Copy each line holding the string "this".

** START **

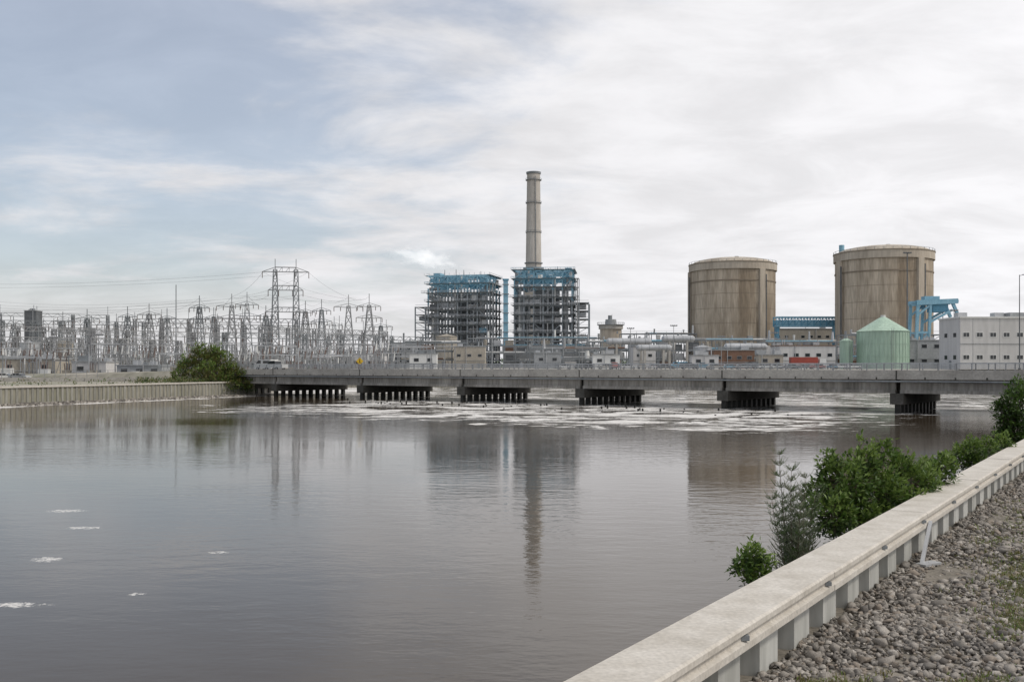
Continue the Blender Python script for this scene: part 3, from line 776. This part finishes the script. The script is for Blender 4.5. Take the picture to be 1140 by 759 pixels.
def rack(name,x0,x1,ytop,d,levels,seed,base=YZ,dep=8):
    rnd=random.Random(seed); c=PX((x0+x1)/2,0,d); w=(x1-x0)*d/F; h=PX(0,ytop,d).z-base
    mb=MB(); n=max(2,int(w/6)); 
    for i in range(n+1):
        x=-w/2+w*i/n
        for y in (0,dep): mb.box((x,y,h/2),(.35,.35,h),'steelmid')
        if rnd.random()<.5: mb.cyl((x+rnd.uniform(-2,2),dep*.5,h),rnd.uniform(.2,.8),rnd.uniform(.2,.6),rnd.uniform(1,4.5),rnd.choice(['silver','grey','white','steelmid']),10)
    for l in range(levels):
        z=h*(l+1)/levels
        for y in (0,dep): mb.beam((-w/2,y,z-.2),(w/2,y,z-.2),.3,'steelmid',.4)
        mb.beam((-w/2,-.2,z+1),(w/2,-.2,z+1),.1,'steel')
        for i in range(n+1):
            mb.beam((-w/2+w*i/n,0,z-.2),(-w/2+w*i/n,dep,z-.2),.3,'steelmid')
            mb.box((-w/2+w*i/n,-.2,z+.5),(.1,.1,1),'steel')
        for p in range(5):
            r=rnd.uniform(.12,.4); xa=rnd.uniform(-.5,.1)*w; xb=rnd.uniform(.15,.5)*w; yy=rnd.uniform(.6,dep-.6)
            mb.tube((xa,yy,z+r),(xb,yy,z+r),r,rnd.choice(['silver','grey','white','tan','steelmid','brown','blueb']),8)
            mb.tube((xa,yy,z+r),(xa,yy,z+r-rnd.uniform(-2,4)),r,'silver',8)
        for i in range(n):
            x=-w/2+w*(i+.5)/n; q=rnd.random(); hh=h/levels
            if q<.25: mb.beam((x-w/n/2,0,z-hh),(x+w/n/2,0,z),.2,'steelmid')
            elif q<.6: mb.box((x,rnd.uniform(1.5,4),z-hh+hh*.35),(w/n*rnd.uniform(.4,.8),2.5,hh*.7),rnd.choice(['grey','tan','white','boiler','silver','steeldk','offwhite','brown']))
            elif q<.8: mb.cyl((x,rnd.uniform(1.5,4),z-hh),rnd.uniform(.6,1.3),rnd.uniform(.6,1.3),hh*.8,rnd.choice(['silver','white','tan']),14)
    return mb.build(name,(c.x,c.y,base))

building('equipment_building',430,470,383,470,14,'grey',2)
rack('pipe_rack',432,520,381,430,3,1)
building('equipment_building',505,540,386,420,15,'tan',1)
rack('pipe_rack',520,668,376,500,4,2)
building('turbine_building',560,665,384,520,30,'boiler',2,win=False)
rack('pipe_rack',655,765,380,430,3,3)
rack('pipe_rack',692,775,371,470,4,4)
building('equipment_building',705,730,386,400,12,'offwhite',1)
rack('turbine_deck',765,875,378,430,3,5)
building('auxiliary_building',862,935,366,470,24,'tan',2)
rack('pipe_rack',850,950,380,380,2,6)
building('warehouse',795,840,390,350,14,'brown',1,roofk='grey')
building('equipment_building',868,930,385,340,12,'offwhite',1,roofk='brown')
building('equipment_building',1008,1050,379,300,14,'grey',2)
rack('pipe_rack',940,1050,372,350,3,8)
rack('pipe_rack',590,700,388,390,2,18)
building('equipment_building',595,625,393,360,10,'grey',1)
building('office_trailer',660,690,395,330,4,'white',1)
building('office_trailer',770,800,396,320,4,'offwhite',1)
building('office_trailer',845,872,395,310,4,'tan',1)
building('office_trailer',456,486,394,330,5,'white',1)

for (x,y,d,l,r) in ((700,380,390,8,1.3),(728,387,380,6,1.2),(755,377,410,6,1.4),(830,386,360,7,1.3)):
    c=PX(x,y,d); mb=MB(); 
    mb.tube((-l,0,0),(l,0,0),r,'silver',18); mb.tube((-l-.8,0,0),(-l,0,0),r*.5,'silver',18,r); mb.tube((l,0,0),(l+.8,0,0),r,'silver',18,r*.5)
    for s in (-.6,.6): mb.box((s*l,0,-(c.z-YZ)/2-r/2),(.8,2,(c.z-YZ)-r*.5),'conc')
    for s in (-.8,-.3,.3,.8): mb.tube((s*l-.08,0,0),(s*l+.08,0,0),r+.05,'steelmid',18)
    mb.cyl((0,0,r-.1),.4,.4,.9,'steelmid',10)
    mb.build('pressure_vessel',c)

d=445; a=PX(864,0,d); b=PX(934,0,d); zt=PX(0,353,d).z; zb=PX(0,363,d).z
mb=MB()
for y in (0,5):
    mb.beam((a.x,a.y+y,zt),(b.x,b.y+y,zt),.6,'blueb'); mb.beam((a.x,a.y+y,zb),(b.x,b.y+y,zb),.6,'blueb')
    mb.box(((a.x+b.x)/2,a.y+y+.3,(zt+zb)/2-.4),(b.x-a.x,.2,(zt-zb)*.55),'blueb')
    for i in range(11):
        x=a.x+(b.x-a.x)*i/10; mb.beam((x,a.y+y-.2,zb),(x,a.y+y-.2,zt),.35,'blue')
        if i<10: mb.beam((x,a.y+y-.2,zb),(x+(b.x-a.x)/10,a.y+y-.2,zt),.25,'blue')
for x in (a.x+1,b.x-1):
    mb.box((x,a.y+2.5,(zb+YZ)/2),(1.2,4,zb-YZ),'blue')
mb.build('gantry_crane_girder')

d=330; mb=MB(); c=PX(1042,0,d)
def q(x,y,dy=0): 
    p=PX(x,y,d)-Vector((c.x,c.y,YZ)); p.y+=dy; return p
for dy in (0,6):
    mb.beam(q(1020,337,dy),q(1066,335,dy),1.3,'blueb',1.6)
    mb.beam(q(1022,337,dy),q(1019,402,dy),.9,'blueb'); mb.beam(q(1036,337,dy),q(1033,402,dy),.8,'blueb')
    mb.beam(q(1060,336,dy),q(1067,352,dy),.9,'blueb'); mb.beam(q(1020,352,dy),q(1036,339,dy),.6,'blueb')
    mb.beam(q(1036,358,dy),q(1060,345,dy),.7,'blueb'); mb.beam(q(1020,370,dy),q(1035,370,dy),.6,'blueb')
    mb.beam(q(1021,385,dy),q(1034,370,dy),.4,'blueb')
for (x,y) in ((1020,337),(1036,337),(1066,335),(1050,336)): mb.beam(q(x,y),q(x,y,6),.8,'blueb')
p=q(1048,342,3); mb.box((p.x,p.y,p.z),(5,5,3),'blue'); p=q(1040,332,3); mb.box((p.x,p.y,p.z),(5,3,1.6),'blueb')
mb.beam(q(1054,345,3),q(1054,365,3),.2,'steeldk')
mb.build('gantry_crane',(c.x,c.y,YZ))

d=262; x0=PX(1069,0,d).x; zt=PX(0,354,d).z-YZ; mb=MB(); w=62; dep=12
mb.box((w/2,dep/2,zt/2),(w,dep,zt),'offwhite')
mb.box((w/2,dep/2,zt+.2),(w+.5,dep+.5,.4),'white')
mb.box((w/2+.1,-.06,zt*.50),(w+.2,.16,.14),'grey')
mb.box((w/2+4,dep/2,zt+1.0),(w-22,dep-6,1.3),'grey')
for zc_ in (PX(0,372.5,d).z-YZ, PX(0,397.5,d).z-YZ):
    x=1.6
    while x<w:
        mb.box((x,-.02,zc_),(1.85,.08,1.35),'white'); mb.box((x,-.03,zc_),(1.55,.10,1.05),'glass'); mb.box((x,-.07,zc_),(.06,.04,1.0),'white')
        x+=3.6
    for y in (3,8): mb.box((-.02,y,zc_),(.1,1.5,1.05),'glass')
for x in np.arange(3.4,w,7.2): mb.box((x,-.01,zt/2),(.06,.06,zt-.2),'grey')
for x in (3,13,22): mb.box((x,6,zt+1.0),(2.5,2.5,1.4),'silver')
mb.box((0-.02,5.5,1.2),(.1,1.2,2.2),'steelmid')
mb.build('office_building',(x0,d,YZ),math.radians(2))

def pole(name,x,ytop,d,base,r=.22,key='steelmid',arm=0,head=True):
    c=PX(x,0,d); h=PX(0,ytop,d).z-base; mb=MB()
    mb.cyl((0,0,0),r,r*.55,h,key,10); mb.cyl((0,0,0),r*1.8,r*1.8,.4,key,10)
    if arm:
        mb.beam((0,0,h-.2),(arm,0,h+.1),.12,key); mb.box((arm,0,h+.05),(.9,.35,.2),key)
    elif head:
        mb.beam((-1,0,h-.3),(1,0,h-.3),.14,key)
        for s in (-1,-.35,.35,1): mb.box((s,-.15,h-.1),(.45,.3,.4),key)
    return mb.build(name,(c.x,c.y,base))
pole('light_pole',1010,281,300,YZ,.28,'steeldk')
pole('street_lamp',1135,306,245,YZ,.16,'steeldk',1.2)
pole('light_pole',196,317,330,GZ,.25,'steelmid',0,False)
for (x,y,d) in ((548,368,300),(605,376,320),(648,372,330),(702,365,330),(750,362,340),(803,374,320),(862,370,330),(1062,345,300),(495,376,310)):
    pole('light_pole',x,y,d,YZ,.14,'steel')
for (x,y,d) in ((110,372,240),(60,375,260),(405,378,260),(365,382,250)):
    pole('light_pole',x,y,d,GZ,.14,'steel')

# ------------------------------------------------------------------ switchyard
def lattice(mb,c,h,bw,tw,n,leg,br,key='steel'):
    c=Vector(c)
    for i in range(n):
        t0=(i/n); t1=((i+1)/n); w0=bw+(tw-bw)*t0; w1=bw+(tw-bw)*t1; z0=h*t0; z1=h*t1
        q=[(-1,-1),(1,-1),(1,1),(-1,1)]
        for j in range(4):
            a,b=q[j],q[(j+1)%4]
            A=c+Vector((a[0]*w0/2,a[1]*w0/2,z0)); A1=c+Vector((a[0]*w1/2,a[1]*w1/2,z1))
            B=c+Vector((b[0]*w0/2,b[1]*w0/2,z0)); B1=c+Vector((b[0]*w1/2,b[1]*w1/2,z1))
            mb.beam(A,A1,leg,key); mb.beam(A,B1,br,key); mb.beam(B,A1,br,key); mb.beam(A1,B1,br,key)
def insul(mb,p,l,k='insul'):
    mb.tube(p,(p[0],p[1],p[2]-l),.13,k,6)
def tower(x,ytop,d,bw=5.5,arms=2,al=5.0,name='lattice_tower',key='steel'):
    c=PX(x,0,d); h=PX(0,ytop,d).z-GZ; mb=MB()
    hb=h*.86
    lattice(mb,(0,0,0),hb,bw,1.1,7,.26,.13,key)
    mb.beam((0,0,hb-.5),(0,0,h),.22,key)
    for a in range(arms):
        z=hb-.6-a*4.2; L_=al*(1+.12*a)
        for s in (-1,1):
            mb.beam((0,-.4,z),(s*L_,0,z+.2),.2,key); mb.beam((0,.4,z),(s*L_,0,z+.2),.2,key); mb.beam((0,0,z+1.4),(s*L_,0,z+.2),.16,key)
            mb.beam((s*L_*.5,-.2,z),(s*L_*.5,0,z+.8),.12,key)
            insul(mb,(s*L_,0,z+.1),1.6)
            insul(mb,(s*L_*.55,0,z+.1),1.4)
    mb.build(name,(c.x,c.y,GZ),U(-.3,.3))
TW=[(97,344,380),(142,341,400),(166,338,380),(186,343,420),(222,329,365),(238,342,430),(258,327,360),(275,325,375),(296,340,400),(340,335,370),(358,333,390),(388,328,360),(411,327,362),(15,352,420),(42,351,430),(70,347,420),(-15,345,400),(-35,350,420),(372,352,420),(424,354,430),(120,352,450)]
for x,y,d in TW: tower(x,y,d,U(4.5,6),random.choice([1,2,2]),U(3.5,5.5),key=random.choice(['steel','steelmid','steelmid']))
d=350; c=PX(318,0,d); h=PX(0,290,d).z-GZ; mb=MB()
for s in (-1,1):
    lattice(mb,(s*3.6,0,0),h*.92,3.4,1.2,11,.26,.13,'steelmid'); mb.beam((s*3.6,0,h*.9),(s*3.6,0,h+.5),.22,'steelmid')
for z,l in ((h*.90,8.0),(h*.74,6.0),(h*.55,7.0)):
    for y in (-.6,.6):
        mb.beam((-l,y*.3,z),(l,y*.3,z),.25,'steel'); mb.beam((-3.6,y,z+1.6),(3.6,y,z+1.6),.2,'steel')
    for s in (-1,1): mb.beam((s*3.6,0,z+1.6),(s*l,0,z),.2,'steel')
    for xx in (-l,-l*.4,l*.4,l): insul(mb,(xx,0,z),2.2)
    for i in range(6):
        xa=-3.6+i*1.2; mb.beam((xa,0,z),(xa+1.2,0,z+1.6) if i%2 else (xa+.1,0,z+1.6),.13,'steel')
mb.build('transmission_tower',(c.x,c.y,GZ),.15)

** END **
** START **

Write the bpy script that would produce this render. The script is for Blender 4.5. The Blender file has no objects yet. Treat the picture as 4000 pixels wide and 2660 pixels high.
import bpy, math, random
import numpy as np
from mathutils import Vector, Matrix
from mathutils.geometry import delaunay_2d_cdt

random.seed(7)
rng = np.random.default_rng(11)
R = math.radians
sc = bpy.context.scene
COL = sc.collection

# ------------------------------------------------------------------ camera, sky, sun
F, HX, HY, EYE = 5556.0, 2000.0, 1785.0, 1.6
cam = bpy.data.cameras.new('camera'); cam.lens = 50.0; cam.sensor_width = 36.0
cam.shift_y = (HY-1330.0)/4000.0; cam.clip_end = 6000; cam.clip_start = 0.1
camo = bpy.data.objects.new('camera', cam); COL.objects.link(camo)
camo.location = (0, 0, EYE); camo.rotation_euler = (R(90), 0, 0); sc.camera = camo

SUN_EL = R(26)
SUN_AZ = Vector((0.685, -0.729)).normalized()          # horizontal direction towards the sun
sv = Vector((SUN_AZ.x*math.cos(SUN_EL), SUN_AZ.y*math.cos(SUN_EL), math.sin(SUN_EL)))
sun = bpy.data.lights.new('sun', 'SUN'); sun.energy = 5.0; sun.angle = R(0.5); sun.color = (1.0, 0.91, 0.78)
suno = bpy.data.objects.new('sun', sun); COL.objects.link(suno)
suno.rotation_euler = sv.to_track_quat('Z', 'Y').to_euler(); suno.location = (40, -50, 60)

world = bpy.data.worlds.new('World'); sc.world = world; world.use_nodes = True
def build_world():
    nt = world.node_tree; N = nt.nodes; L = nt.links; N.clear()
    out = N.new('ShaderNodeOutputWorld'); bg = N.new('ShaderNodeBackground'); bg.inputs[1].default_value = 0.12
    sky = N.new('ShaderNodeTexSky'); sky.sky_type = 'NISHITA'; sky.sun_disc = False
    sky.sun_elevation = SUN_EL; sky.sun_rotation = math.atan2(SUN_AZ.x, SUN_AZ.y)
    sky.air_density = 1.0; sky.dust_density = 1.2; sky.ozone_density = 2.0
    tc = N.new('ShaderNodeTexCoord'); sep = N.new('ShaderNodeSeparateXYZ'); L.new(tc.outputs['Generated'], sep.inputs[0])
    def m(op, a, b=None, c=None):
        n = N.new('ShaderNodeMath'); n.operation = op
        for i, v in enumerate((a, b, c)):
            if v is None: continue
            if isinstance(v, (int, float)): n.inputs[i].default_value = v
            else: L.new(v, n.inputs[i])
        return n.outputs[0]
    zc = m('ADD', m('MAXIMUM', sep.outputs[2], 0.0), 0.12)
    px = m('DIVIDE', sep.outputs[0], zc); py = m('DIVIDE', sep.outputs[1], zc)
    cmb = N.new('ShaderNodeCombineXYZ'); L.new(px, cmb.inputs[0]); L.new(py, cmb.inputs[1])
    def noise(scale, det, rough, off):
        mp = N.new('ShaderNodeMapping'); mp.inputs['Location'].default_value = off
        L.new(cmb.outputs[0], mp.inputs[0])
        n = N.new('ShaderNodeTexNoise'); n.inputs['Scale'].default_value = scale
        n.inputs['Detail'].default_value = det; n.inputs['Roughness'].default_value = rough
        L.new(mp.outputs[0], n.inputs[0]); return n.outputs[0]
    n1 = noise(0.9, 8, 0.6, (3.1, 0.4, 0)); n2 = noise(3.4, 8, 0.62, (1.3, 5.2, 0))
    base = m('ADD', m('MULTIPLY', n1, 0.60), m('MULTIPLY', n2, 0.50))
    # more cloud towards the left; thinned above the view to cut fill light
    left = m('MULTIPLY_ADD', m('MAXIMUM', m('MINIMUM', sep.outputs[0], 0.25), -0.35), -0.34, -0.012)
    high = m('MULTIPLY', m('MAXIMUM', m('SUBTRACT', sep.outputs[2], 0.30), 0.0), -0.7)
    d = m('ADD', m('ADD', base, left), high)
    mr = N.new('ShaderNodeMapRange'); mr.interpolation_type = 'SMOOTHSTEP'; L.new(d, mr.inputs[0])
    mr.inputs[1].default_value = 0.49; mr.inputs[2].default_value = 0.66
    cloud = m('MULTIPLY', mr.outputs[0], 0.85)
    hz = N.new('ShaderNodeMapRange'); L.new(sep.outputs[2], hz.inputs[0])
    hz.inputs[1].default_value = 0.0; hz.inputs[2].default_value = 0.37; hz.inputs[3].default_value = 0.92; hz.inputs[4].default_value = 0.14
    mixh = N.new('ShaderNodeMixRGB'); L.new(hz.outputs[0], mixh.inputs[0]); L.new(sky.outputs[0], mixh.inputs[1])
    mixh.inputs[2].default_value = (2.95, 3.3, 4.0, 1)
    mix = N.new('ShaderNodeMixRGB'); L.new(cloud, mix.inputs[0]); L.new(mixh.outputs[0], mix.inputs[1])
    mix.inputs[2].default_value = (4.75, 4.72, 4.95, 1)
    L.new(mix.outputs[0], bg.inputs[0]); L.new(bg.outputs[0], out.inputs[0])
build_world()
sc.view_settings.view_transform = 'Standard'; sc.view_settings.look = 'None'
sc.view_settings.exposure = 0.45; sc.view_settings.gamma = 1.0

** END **
** START **

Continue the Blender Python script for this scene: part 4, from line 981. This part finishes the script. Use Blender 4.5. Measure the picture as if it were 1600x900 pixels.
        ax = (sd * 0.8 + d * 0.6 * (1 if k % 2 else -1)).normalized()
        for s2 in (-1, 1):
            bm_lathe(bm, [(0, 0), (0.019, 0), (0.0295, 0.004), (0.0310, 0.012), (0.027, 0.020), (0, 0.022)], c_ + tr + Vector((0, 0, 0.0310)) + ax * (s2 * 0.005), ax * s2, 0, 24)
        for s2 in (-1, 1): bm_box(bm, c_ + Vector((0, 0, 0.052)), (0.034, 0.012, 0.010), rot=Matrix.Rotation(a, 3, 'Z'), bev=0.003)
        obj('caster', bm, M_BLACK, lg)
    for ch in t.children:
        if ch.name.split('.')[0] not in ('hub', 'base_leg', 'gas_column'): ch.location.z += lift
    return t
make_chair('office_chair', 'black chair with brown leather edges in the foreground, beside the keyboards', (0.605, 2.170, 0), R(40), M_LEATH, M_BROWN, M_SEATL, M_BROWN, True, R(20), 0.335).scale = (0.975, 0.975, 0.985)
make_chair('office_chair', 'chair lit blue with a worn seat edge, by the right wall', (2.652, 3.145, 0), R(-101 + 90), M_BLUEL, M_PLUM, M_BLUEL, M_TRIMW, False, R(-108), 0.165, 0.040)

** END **

In response:
Continue the Blender Python script for this scene: part 3, from line 776. This part finishes the script. The script is for Blender 4.5. Take the picture to be 1140 by 759 pixels.
Write the bpy script that would produce this render. The script is for Blender 4.5. The Blender file has no objects yet. Treat the picture as 4000 pixels wide and 2660 pixels high.
Continue the Blender Python script for this scene: part 4, from line 981. This part finishes the script. Use Blender 4.5. Measure the picture as if it were 1600x900 pixels.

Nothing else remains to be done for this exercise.